Friday, March 4, 12 noon
Distinguished Alumni Room, Indiana Memorial Union, Bloomington

This paper and illustrated presentation examines the art, lore, life stories and world-views of three immigrant-generation Yiddish traditional performers in New York and Los Angeles who became my teachers, colleagues, friends, and informants in the 1980s-90s.
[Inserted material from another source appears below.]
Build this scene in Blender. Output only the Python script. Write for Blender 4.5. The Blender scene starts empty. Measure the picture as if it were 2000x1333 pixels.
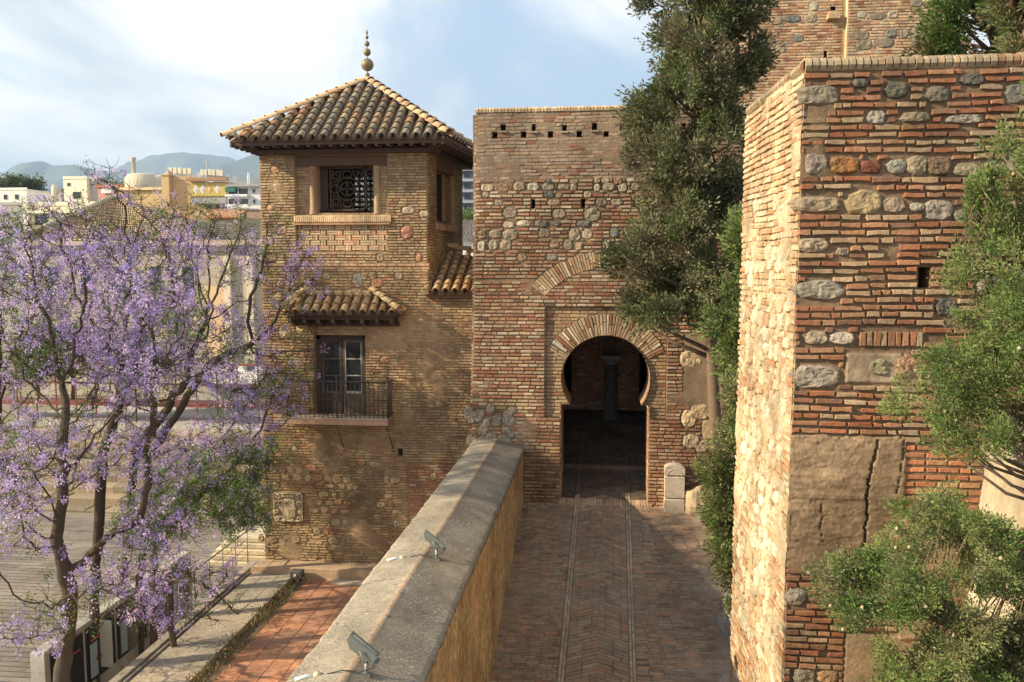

They represent instrumentalists and vocalists, men and women, "religious" and "secular" individuals from Austria-Hungary, Czarist Russia/USSR and Poland, all of whom ultimately made their way to the U.S.  Remarkable individuals whose life sagas span the 20th century and encompass both East Europe and North America, their art and significance for the klezmer/Yiddish Renaissance and for us today will be examined thru the lenses of historical context, gender, Jewishness and interethnicity, as well as the ever-surprising, incongruous and history- bending experiences I was privileged to share with them.

Michael Alpert, a pioneering figure in the renaissance of klezmer music and an internationally known performer, comes to the Borns JSP for the spring 2011 semester as a Visiting Lecturer and Dorit and Gerald Paul Artist-in-Residence. He has performed and recorded with Brave Old World, Kapelye, Khevrisa, David Krakauer, Theodore Bikel, and has won an Emmy and the Rose D’Or as musical director of the PBS Great Performances special “Itzhak Perlman: In the Fiddler’s House”. He is teaching a course in Ethnomusicology for musicians (FOLK-F 358 “Making Klezmer Music: East European Jewish Music”). The Paul artist-in-residence program provides a unique opportunity to learn directly from a major artist.